▶ Problem requirements
The lines from the top of the material through the line with "LAMP_W = 16.5" are to be set down exactly. Leave the pictures out.

▶ Stored data
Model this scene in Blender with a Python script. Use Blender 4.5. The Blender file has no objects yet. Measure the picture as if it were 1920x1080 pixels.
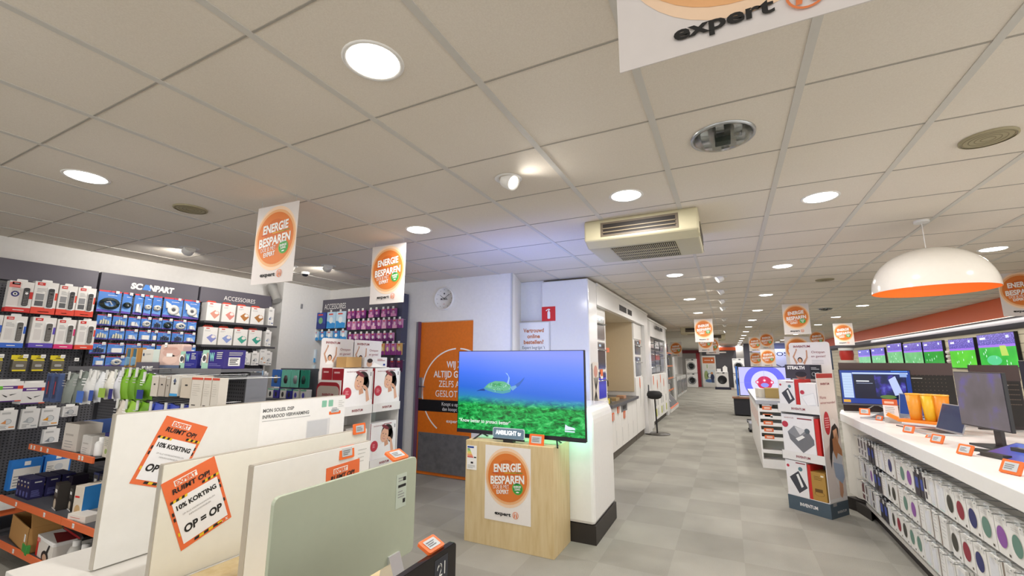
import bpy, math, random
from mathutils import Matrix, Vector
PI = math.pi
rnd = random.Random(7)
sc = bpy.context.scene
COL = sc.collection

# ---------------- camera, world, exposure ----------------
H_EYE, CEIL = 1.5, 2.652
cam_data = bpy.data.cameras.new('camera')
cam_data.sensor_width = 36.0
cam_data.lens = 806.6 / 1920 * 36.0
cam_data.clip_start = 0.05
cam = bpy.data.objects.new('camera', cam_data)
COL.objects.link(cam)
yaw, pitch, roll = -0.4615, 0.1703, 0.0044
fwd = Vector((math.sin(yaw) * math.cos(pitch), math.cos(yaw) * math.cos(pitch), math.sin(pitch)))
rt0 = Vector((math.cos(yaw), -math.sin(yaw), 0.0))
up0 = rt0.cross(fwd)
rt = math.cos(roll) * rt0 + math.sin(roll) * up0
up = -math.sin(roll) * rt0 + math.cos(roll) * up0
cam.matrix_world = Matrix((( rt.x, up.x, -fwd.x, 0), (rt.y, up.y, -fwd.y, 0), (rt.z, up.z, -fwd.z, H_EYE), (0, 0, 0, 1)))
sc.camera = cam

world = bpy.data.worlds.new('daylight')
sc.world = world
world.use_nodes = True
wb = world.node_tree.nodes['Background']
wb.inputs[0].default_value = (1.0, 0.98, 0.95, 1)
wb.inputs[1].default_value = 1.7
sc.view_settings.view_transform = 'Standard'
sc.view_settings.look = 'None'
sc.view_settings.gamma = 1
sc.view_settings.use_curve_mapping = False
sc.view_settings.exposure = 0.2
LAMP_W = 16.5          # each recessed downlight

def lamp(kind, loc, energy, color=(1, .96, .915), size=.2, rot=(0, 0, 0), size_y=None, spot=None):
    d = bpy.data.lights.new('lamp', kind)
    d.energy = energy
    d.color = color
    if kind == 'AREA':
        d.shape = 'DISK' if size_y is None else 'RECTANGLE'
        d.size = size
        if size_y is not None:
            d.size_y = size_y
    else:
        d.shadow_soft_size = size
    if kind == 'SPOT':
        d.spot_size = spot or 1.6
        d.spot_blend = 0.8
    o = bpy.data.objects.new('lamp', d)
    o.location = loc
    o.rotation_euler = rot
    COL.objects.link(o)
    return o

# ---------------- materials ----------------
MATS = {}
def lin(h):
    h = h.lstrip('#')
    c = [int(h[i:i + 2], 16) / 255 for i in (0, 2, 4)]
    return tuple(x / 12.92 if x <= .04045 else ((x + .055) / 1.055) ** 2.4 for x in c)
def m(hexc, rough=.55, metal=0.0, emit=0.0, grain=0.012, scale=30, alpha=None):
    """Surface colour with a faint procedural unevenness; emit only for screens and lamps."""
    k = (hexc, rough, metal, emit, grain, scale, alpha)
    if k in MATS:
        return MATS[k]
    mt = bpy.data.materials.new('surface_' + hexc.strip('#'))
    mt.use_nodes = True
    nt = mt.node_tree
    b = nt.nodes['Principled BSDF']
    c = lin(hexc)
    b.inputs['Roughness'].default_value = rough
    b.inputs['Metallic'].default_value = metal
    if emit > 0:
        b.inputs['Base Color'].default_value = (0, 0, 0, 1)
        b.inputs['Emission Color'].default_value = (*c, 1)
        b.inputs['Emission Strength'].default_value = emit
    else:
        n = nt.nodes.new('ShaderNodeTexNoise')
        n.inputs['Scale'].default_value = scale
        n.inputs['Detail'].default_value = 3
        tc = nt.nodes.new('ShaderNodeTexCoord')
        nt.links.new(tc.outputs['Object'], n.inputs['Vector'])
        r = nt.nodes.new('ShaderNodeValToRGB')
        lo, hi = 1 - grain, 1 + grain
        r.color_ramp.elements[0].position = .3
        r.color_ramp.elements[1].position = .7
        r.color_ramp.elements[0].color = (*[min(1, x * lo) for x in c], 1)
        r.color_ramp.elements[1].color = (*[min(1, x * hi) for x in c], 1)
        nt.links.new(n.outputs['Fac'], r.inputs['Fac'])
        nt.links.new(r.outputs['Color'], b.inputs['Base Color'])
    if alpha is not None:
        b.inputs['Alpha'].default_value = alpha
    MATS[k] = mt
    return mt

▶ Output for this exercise
Model this scene in Blender with a Python script. Use Blender 4.5. The Blender file has no objects yet. Measure the picture as if it were 1920x1080 pixels.
import bpy, math, random
from mathutils import Matrix, Vector
PI = math.pi
rnd = random.Random(7)
sc = bpy.context.scene
COL = sc.collection

# ---------------- camera, world, exposure ----------------
H_EYE, CEIL = 1.5, 2.652
cam_data = bpy.data.cameras.new('camera')
cam_data.sensor_width = 36.0
cam_data.lens = 806.6 / 1920 * 36.0
cam_data.clip_start = 0.05
cam = bpy.data.objects.new('camera', cam_data)
COL.objects.link(cam)
yaw, pitch, roll = -0.4615, 0.1703, 0.0044
fwd = Vector((math.sin(yaw) * math.cos(pitch), math.cos(yaw) * math.cos(pitch), math.sin(pitch)))
rt0 = Vector((math.cos(yaw), -math.sin(yaw), 0.0))
up0 = rt0.cross(fwd)
rt = math.cos(roll) * rt0 + math.sin(roll) * up0
up = -math.sin(roll) * rt0 + math.cos(roll) * up0
cam.matrix_world = Matrix((( rt.x, up.x, -fwd.x, 0), (rt.y, up.y, -fwd.y, 0), (rt.z, up.z, -fwd.z, H_EYE), (0, 0, 0, 1)))
sc.camera = cam

world = bpy.data.worlds.new('daylight')
sc.world = world
world.use_nodes = True
wb = world.node_tree.nodes['Background']
wb.inputs[0].default_value = (1.0, 0.98, 0.95, 1)
wb.inputs[1].default_value = 1.7
sc.view_settings.view_transform = 'Standard'
sc.view_settings.look = 'None'
sc.view_settings.gamma = 1
sc.view_settings.use_curve_mapping = False
sc.view_settings.exposure = 0.2
LAMP_W = 16.5          # each recessed downlight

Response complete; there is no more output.